Autores principais:Figueirinha, Beatriz Travassos Albuquerque
Assunto:AI influencers Following intentions Human influencers Perceived authenticity Transparency SDG 9 - Industry, innovation and infrastructure SDG 12 - Responsible production and consumption
Ano:2025
País:Portugal
Tipo de documento:dissertação de mestrado
Tipo de acesso:acesso embargado
Instituição associada:Universidade Nova de Lisboa
Idioma:inglês
Origem:Repositório Institucional da UNL
Descrição
Resumo:This thesis investigates whether perceived authenticity drives following intentions by generative artificial intelligence (AI) influencers compared to human influencers and how transparency about influencer type moderates this process.
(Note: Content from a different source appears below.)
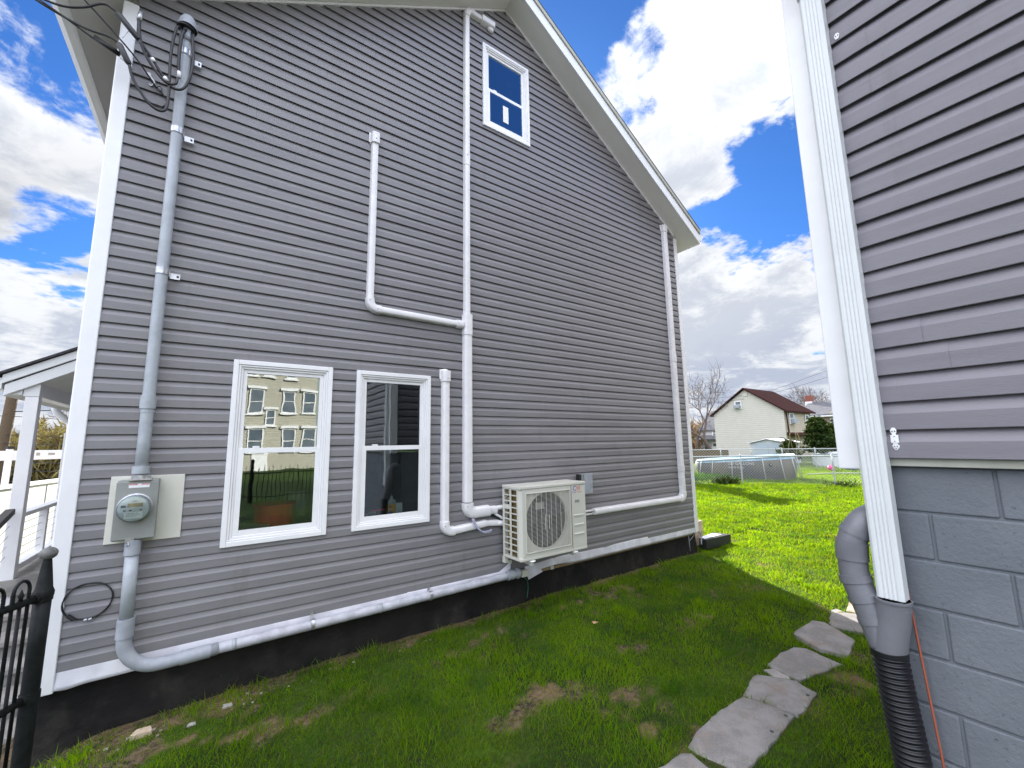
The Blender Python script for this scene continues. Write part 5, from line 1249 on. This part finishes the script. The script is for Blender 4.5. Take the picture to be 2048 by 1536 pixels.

Perceived authenticity is theorized as the main psychological mediator, while clear transparency of the influencer's human or artificial type is important in determining the form of acceptance and trust. An online survey, using a 2 x 2 between-subjects experimental design, manipulated influencer type (AI-generated versus human) and transparency (high versus low) by presenting comparable Instagram fashion posting stimuli. Participants evaluated perceived authenticity and following intention using validated multi-item scales, and data were analyzed with various statistical methods. Results show no statistically significant differences found in perceived authenticity between human and AI influencers, nor were there direct effects of influencer type on following intentions. Transparency also did not significantly moderate these relationships. The only robust relationship identified was between perceived authenticity and following intention, explaining approximately 49% of the variance. Moderated mediation analysis (PROCESS Model 8) revealed no significant indirect effects or moderated mediation index, as the confidence intervals included zero. Finally, exploratory analysis by nationality showed that North American participants rated influencers as more authentic and demonstrated greater following intention than Portuguese participants, suggesting that they are more receptive to AI-generated content. The findings challenge the widespread assumption that AI influencers are inherently less authentic. Instead, the results indicate that audiences assess “realness” not through ontological status but through relational cues embedded in the content. Overall, the results reframe perceived authenticity as a flexible social construct and demonstrate that AI and human influencers can achieve similar levels of following intention when designed to evoke genuine emotional connections.